===== Data section =====

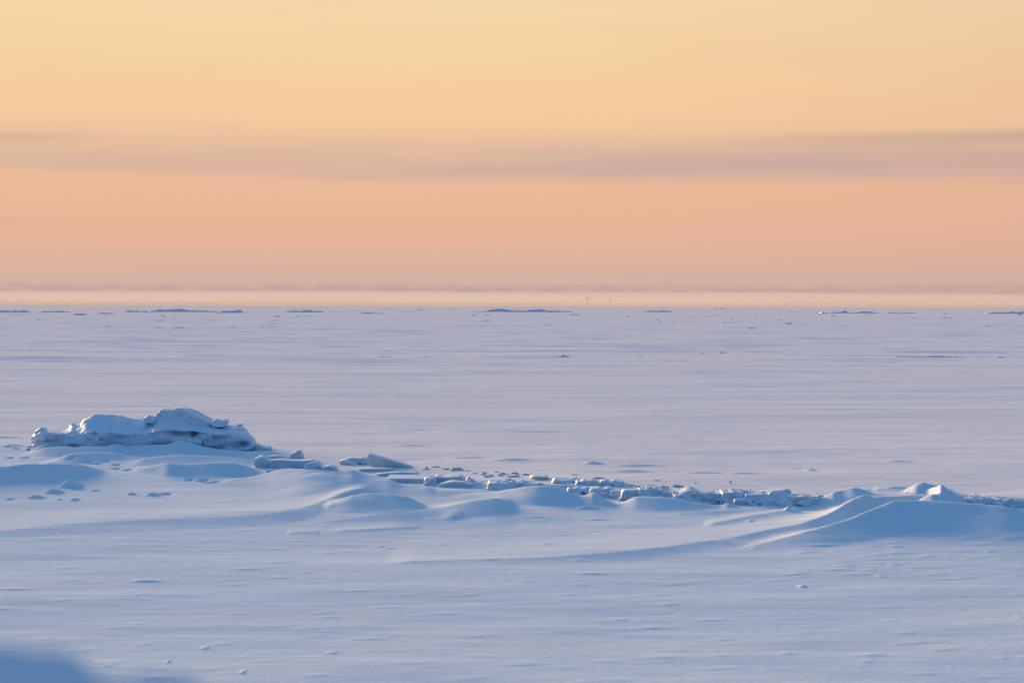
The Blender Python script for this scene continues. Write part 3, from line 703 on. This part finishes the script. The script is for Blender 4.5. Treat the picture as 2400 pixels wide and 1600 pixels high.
block('dark-footed ice face right of the pale rounded block', [(1100, 1133), (1125, 1131), (1150, 1135), (1152, 1158), (1100, 1158)], 31.6, .5, 'ice', .010, .003, .0, .8)
block('white crumbled ice wall left of the two snow humps', B(1146, 1228, 1132, 1158, 3, 2), 31.2, .6, 'frost', .02, .022)
block('flat ice plate lying alone behind the two snow humps', B(1249, 1282, 1116.5, 1122, 4, .7), 31.9, .4, 'ice', .006)
block('blocky ice ridge just behind the taller snow hump', B(1300, 1352, 1123, 1136, 5, 2), 31.3, .4, 'frost', .012, .014)
block('flat-topped ice slab right behind the smaller snow hump', B(1353, 1408, 1127, 1139, 6, 1.5), 31.0, .4, 'ice', .012, .010)
block('rough broken ice plates stacked beyond the gap right of the humps', B(1408, 1460, 1128, 1140, 7, 2.5), 30.9, .4, 'frost', .012, .014)
block('crumbled greyish ice in the dip between the two snow humps', B(1332, 1385, 1144, 1168, 8, 2), 30.5, .5, 'frost', .018, .018, .1, .5)
block('grey-green ice face peering over the smaller snow hump', B(1384, 1436, 1145, 1168, 9, 2), 30.3, .5, 'frost', .014, .012)
block('even-topped ice slab right of the smaller snow hump', B(1432, 1474, 1150, 1170, 10, 1), 30.1, .5, 'frost', .012, .010)
block('leaning pale ice block with a bright left edge behind the wavy drift', [(1456, 1166), (1458, 1152), (1464, 1148), (1500, 1148), (1502, 1156), (1496, 1172), (1448, 1172)], 29.7, .3, 'frost', .008)
block('crumbled frosty ice heap right of the leaning pale block', B(1498, 1556, 1147, 1174, 12, 2), 29.7, .5, 'frost', .018, .020)
block('flat blue ice face right of the crumbled frosty heap', B(1553, 1594, 1154, 1176, 13, .7), 29.6, .5, 'ice', .006)
block('tall rubbly ice heap topped by a thin flat plate', [(1578, 1170), (1586, 1160), (1600, 1154), (1612, 1148), (1622, 1147), (1632, 1151), (1636, 1186), (1578, 1184)], 29.3, .5, 'frost', .018, .022, .1, .4)
block('thin flat ice plate sticking out above the tall rubbly heap', [(1578, 1149), (1600, 1146.5), (1622, 1145), (1640, 1150), (1640, 1153), (1580, 1152)], 30.2, .5, 'ice', .004)
block('broad blue ice wall section behind the little snow peak', B(1632, 1700, 1156, 1190, 16, 2), 29.2, .5, 'ice', .016, .010, .1, .4)
block('rounded ice wall section left of the dark hollow', B(1694, 1748, 1153, 1190, 17, 2), 29.1, .5, 'frost', .018, .010)
block('low ice block with a dark hollow under it', B(1722, 1756, 1170, 1192, 18, 1), 28.8, .25, 'ice', .012, .006, -.3, 1.0)
block('pitted white ice wall section below the thin lying plate', B(1750, 1848, 1159, 1194, 19, 2), 28.8, .5, 'frost', .018, .024)
block('last ice wall section before the peaked drift', B(1845, 1924, 1162, 1194, 20, 2), 28.8, .5, 'frost', .016, .014, .1, .4)
block('thin wedge-shaped ice plate lying on the flat ice beyond the wall', [(1765, 1154), (1800, 1151), (1845, 1147), (1856, 1151), (1855, 1157), (1800, 1158)], 29.3, .35, 'ice', .004)
block('dark flat ice ledge emerging right of the peaked hummock', B(2236, 2290, 1162, 1176, 23, 1), 29.8, .6, 'ice', .006)
block('low bluish ice wall at the right edge of the view', B(2270, 2440, 1170, 1204, 24, 2), 28.9, .6, 'ice', .014, .010)
block('lumpy snow-dusted ice strip on top of the right-edge wall', B(2285, 2420, 1165, 1172, 25, 1.4), 29.6, .5, 'frost', .014, .014)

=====

• _Given exercise_
Output all of the data exactly as it stands, minus any images.

• _Answer below_
The Blender Python script for this scene continues. Write part 3, from line 703 on. This part finishes the script. The script is for Blender 4.5. Treat the picture as 2400 pixels wide and 1600 pixels high.
block('dark-footed ice face right of the pale rounded block', [(1100, 1133), (1125, 1131), (1150, 1135), (1152, 1158), (1100, 1158)], 31.6, .5, 'ice', .010, .003, .0, .8)
block('white crumbled ice wall left of the two snow humps', B(1146, 1228, 1132, 1158, 3, 2), 31.2, .6, 'frost', .02, .022)
block('flat ice plate lying alone behind the two snow humps', B(1249, 1282, 1116.5, 1122, 4, .7), 31.9, .4, 'ice', .006)
block('blocky ice ridge just behind the taller snow hump', B(1300, 1352, 1123, 1136, 5, 2), 31.3, .4, 'frost', .012, .014)
block('flat-topped ice slab right behind the smaller snow hump', B(1353, 1408, 1127, 1139, 6, 1.5), 31.0, .4, 'ice', .012, .010)
block('rough broken ice plates stacked beyond the gap right of the humps', B(1408, 1460, 1128, 1140, 7, 2.5), 30.9, .4, 'frost', .012, .014)
block('crumbled greyish ice in the dip between the two snow humps', B(1332, 1385, 1144, 1168, 8, 2), 30.5, .5, 'frost', .018, .018, .1, .5)
block('grey-green ice face peering over the smaller snow hump', B(1384, 1436, 1145, 1168, 9, 2), 30.3, .5, 'frost', .014, .012)
block('even-topped ice slab right of the smaller snow hump', B(1432, 1474, 1150, 1170, 10, 1), 30.1, .5, 'frost', .012, .010)
block('leaning pale ice block with a bright left edge behind the wavy drift', [(1456, 1166), (1458, 1152), (1464, 1148), (1500, 1148), (1502, 1156), (1496, 1172), (1448, 1172)], 29.7, .3, 'frost', .008)
block('crumbled frosty ice heap right of the leaning pale block', B(1498, 1556, 1147, 1174, 12, 2), 29.7, .5, 'frost', .018, .020)
block('flat blue ice face right of the crumbled frosty heap', B(1553, 1594, 1154, 1176, 13, .7), 29.6, .5, 'ice', .006)
block('tall rubbly ice heap topped by a thin flat plate', [(1578, 1170), (1586, 1160), (1600, 1154), (1612, 1148), (1622, 1147), (1632, 1151), (1636, 1186), (1578, 1184)], 29.3, .5, 'frost', .018, .022, .1, .4)
block('thin flat ice plate sticking out above the tall rubbly heap', [(1578, 1149), (1600, 1146.5), (1622, 1145), (1640, 1150), (1640, 1153), (1580, 1152)], 30.2, .5, 'ice', .004)
block('broad blue ice wall section behind the little snow peak', B(1632, 1700, 1156, 1190, 16, 2), 29.2, .5, 'ice', .016, .010, .1, .4)
block('rounded ice wall section left of the dark hollow', B(1694, 1748, 1153, 1190, 17, 2), 29.1, .5, 'frost', .018, .010)
block('low ice block with a dark hollow under it', B(1722, 1756, 1170, 1192, 18, 1), 28.8, .25, 'ice', .012, .006, -.3, 1.0)
block('pitted white ice wall section below the thin lying plate', B(1750, 1848, 1159, 1194, 19, 2), 28.8, .5, 'frost', .018, .024)
block('last ice wall section before the peaked drift', B(1845, 1924, 1162, 1194, 20, 2), 28.8, .5, 'frost', .016, .014, .1, .4)
block('thin wedge-shaped ice plate lying on the flat ice beyond the wall', [(1765, 1154), (1800, 1151), (1845, 1147), (1856, 1151), (1855, 1157), (1800, 1158)], 29.3, .35, 'ice', .004)
block('dark flat ice ledge emerging right of the peaked hummock', B(2236, 2290, 1162, 1176, 23, 1), 29.8, .6, 'ice', .006)
block('low bluish ice wall at the right edge of the view', B(2270, 2440, 1170, 1204, 24, 2), 28.9, .6, 'ice', .014, .010)
block('lumpy snow-dusted ice strip on top of the right-edge wall', B(2285, 2420, 1165, 1172, 25, 1.4), 29.6, .5, 'frost', .014, .014)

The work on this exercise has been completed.